Troisième volet et non des moindres : celui de la mémoire. L’engagement des anciens combattants s’est fondé sur les valeurs de la République. Il s’agit d’entretenir cette mémoire et de la proposer aux jeunes générations. Le ministère se doit d’accompagner et de relayer ce qui est fait dans ce domaine, notamment ce qui est initié par les associations. Il faut également travailler avec l’Education nationale et prendre une part dans la future journée consacrée à la Défense. On sent bien le besoin qu’exprime la jeunesse de connaître son histoire et d’être en lien avec ses racines.

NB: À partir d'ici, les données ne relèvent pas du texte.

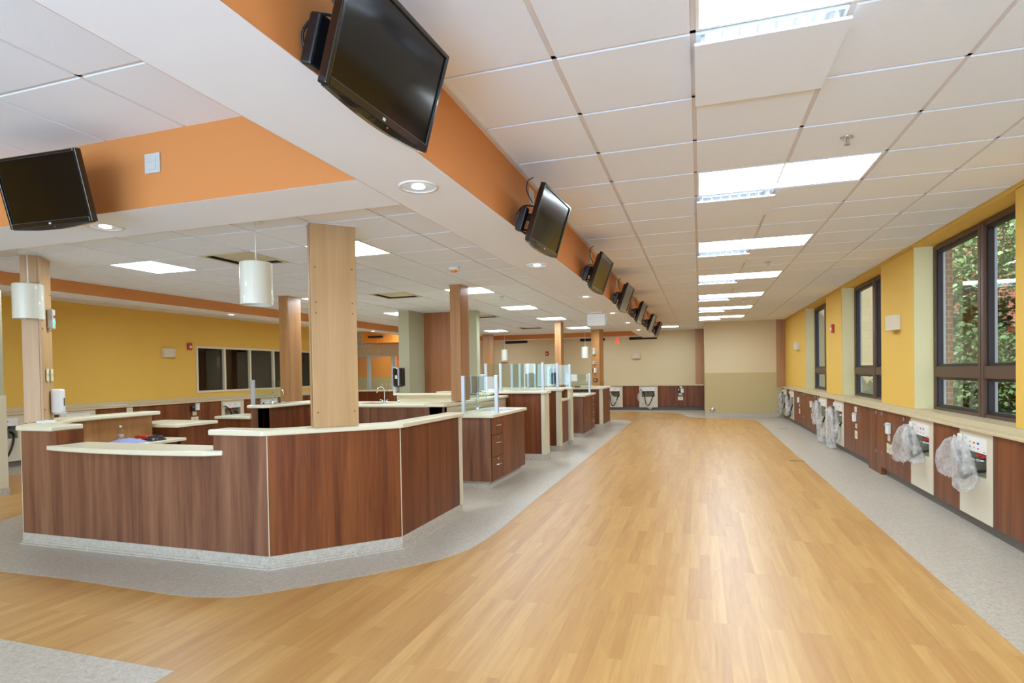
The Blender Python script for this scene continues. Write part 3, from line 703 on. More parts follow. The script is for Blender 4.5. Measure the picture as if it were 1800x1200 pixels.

Armées d’aujourd’hui : Les associations d’anciens combattants sont nombreuses. Quel rôle jouent-elles ?
M. Jean-Pierre Masseret : Elles sont nombreuses et diversifiées parce qu’elles regroupent toutes les situations auxquelles les gens ont été confrontés ; mais elles ont eu tendance à se rassembler par « affinités ». Leur rôle est de défendre, comme le feraient les syndicats par exemple, les intérêts moraux et matériels de leurs adhérents, de faire prévaloir ce qu’ils croient être juste en matière de réparation et de reconnaissance de la Nation. Elles viennent me voir avec des dossiers portant évolution ou développement de tel ou tel statut. Elles ont une fonction plus forte encore, sur laquelle on ne peut transiger : porter témoignage de ce que sont les valeurs de la République incarnées par des gens capables, dans des circonstances extrêmement dangereuses, de sacrifier leur vie pour leur pays. Nul questionnement ne les guidait dans cet engagement presque instinctif ; ils ont agi. Cela mérite considération et respect.
Armées d’aujourd’hui : Afin de préserver le lien entre l’Armée et la Nation, et au moment où la France décide de professionnaliser son Armée, quel peut-être le rôle de ceux qui ont été les acteurs et qui demeurent les témoins de l’implication de notre société pour la défense de ses valeurs ?
M. Jean-Pierre Masseret : Il faut continuer d’établir un lien entre les générations. Ce lien était assuré jusque-là par le service national, l’Education nationale et par le monde ancien combattant. L’un des trois vecteurs, et sûrement le plus important, va disparaître. Ce qui pose des problèmes. Notamment en ce qui concerne les Réserves. Cela dit, le monde ancien combattant et l’Education nationale subsistent. Le défi doit être traité en synergie, en cohérence, les énergies doivent être fédérées. J’ai récemment employé une expression devant des anciens combattants : « On va vous rappeler sous les drapeaux ! ». Nous aurons besoin d’eux et ils auront des choses à dire, car ils se sont engagés sur des valeurs. Le conseil national de la Résistance constitue une référence quant aux propositions qui ont été faites et qui ont déterminé, qui déterminent encore, notre histoire nationale.
Qu’est-ce que la Défense ? C’est la prise en compte des intérêts vitaux d’un pays. La nation toute entière doit se sentir intégrée à ce concept. C’est l’affaire de chaque citoyen ; par l’intermédiaire de l’école bien sûr ; et par tout ce qu’on pourra organiser autour de l’école et de la journée de Défense. Il reste beaucoup à faire. Une nouvelle culture est nécessaire. Ainsi, dans les sondages, quand on demande aux Français sur quel budget on pourrait faire des économies, ils répondent la Défense. Pourtant, les sources de préoccupation sont devenues plus diffuses et plus multiples qu’au temps de la guerre froide. Il faut rester vigilant. La disparition du service national ouvre un champ nouveau à ce pays qui aura tout intérêt à bien maîtriser cette situation.